Follow-up posts

I added broadcasting support: gnuplotlib and broadcasting in numpy

In the last post I talked about a gnuplot backend for numpy to make it possible to live without matplotlib. I just did quite a bit of work to port my PDL plotting library to python and numpy. The result: gnuplotlib. This is a fairly direct port, so the API and the design goals are similar. The module tries to be a thin shim between python and gnuplot, so if the user wants to do something fancy, they should read the gnuplot docs to figure out how to get the fancy thing done, and then communicate it to gnuplotlib. I see this as a good thing. Some basic examples from the main documentation:

import numpy      as np
import gnuplotlib as gp
from scipy.constants import pi

x = np.arange(101) - 50
gp.plot(x**2)
[ basic parabola plot pops up ]


g1 = gp.gnuplotlib(title = 'Parabola with error bars',
                   _with = 'xyerrorbars')
g1.plot( x**2 * 10, np.abs(x)/10, np.abs(x)*5,
         legend    = 'Parabola',
         tuplesize = 4 )
[ parabola with x,y errobars pops up in a new window ]

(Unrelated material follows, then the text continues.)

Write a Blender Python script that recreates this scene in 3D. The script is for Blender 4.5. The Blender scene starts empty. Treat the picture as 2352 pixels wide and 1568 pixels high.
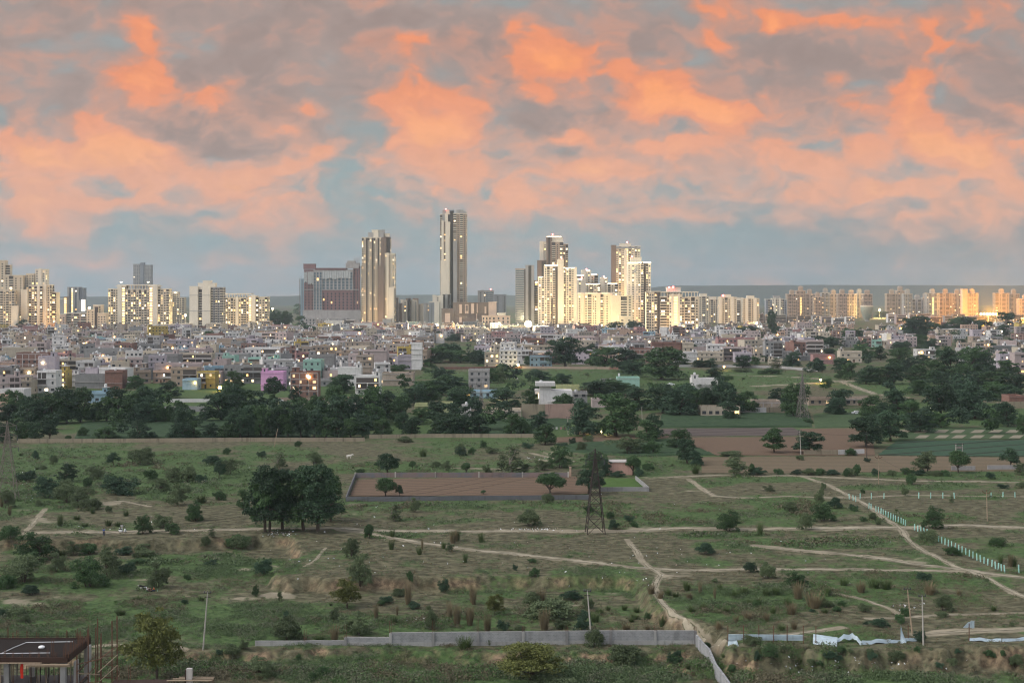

x,y = np.ogrid[-10:11,-10:11]
gp.plot( x**2 + y**2,
         title     = 'Heat map',
         cmds      = 'set view map',
         _with     = 'image',
         tuplesize = 3)
[ Heat map pops up where first parabola used to be ]


theta = np.linspace(0, 6*pi, 200)
z     = np.linspace(0, 5,    200)
g2 = gp.gnuplotlib(_3d = True)
g2.plot( (np.cos(theta),  np.sin(theta), z),
         (np.cos(theta), -np.sin(theta), z))
[ Two 3D curves together in a new window: spirals ]

See the main docs for more. During the course of this exercise I now have a fully-formed opinion of python from a perl perspective (meh). And one of numpy from a PDL perspective (also meh). But at least they're now "standard" for some meaning of that word, so we'll see.